Anna Karenina - A Story of Love and Betrayal

By Elizabeth Suggs


For this blog series, I’d like to discuss classical literature. For this week, we’re going to talk about the Russian author Leo Tolstoy’s famous “Anna Karenina” story. Published in 1877, we’re set in a time right before Communism and right after serfdom. So, not only do we get to experience love and gossip in Russian high society, but we also experience a time in history not often spoken about, like pre-Communism.  

This book first came into my lap after I signed up for a Classics book reading club. I’m ashamed to say before this, I never knew of the Russian author Leo Tolstoy, or the story “Anna Karenina.” 

What I really loved about this book was the whirlwind of featured characters, all dealing with the difficulty of life, yet all surrounded by one central character: Anna Karenina. She’s described as a mysteriously beautiful woman with “something especially gentle and tender in the expression of her sweet-looking face.” (p.61) 

This book is depicted in eight different parts, with more than a dozen characters. For those of you who find challenge in a book-length, then look no further! Anna Karenina is over a whopping 800 pages (depending on the translation) and typically contained into two volumes. It deals with themes of faith, family, Imperial Russian Society (Communism was only a conversation-topic at this point in time), betrayal, desire, city, and rural life. If that doesn’t have you at the edge of your seat, then think of this: the final theme, in my opinion, is happiness, and the aspiration towards it. Tolstoy starts his story with: “All happy families are alike; each unhappy family is unhappy in its own way.” 
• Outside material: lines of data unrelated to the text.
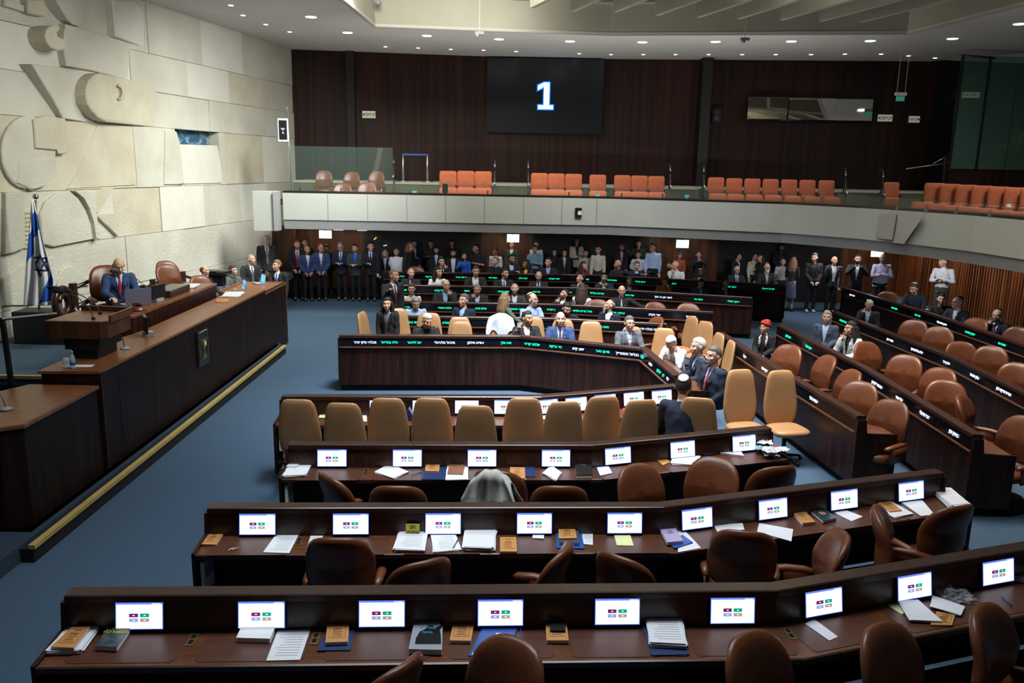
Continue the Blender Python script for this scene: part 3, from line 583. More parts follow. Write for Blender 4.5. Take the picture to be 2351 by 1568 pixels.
for px, py, yw, l in ((1806, 794, -50, 'brown armchair facing out at the side bench, just behind the woman in a red turban'), (1888, 817, -80, 'second empty brown armchair along the ochre-topped bench'), (1943, 850, -80, 'third empty brown armchair along the ochre-topped bench'), (1972, 880, -48, 'fourth and widest-looking armchair along the ochre-topped bench'), (2040, 922, -58, 'brown armchair at the near end of the ochre-topped bench, its base visible'),
    (1998, 788, 15, 'brown armchair beside the woman in a white blazer'), (2078, 818, -42, 'brown armchair facing us behind the fourth lit name of the second side bench'), (2155, 848, -55, 'brown armchair with one low arm behind the fifth lit name'), (2176, 878, -20, 'narrow upright armchair behind the sixth lit name'), (2232, 911, 48, 'brown armchair turned away from the others behind the seventh lit name'), (2345, 960, -65, 'brown armchair cut by the frame at the end of the second side bench'),
    (2098, 737, -40, 'brown armchair beside the bald man resting his cheek'), (2156, 753, -35, 'wider brown armchair two seats along from the bald man resting his cheek'), (2212, 788, -8, 'low dark armchair turned from the light at the third side bench'), (2277, 798, -35, 'brown armchair behind the white name near the third bench corner'), (2338, 837, -35, 'brown armchair cut by the frame at the third side bench'),
    (2037, 671, -40, 'brown armchair in front of the man with folded arms in a lilac shirt'), (2335, 751, -60, 'brown armchair behind the man in a black skullcap at the frame edge'), (2238, 731, -60, 'pale-edged armchair between the two black skullcaps'),
    (955, 611, 0, 'brown armchair beside the laughing man in a white shirt'), (1372, 687, 5, 'brown armchair next to the long-haired woman in white'), (1580, 696, -5, 'empty brown armchair with blue sheen behind the last white name'), (1502, 693, 10, 'brown armchair under the long arm of the man with a pale tie'), (1515, 727, -70, 'brown armchair side-on behind the bearded man in a skullcap')): arm(px, py, yw, l)
# ---------------------------------------------------------------- gallery seating
def make_gseat():
    t = thing('gallery_seat', 'x', 'seat', (0, 0, -50))
    bm = B(); slab(bm, .228, .228, .04, 12, lambda p: V((p.x, p.y+.10+.10*p.z, p.z+.70))); obj('backrest', bm, ORANGE, t, True)
    bm = B(); slab(bm, .218, .13, .05, 10, lambda p: V((p.x, p.y-.02-.2*p.z, p.z+.38))); obj('tip_up_seat', bm, ORANGE, t, True)
    for s in (-1, 1):
        bm = B(); box(bm, (s*.245, .03, .54), (.035, .22, .03)); box(bm, (s*.245, .06, .28), (.02, .06, .52)); obj('armrest', bm, BPL, t)
    return t
G0 = make_gseat()
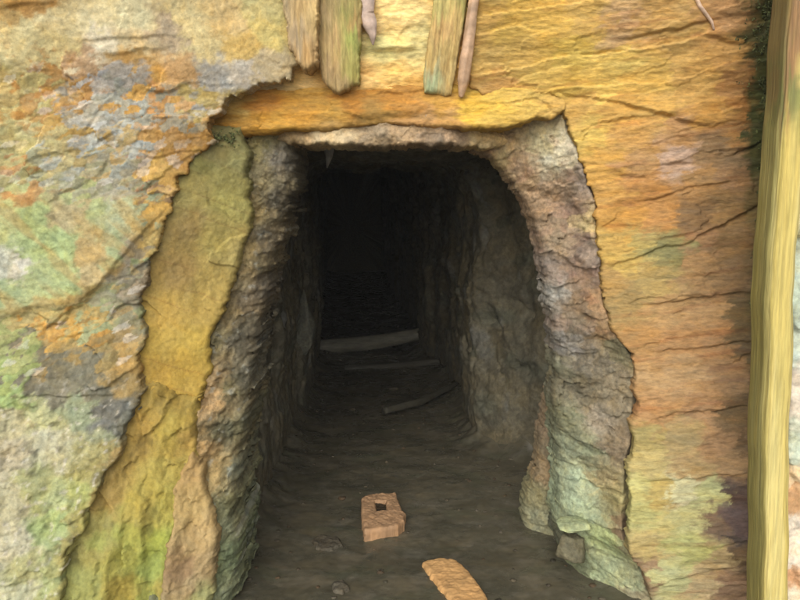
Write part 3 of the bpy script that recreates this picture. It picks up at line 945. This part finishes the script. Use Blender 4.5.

The story starts with the discovery that Anna’s brother, Prince Stepan Arkadyevich Oblonsky (“Stiva”), had been unfaithful to his wife Princess Darya Alexandrovna (“Dolly”). Entirely consumed by grief, Dolly is inconsolable until Anna comes along and sets things right, but Anna is not as perfect as the reader is lead to believe. Her own life is filled with unhappiness with the only bright star as her son, and later also, her affair with Count Alexei Kirillovich.

Each character works through some unhappy problem, and how they deal with it shows their ultimate fate. For Anna, once her child is taken away from her, and she’s pushed to extreme isolation, she commits suicide.

Paralleling Anna’s story, Levin and Kitty’s tale is a whirlwind of passion, manipulation, and unhappiness. Several times Levin thinks to commit himself to the same end as Anna: “happy in his family life, a healthy man, Levin was several times so close to suicide that he hid a rope lest he hang himself with it, and was afraid to go about with a rifle lest he shoot himself” (p. 789). The spiritual crisis that pushes Levin to this point seems far removed from all that Anna faces. Yet, in the grand scheme of things, their lives are in the same tangled web. The fact Levin comes to terms with God and Spirituality is the only reason he doesn’t share the same fate as Anna, and I think that’s what Tolstoy was trying to tell us the whole time. Not only is “each unhappy family unhappy in its own way,” but each unhappy family deals with unhappiness in their own way.

This story is a wonderful read, but it is dense, and like any Russian text, the character names can get confusing. I was frustrated by Anna’s husband and lover having very similar names: Alexei Alexandrovich Karenin, her husband, and Alexei Kirillovich Vronsky, her lover. At one point, I mixed the characters up and had to go back and reread a few parts. If you can get past that, the love affairs, the conversations about Communism, and the defense of Slavs at the end are genuinely interesting themes, but, it does require some patience.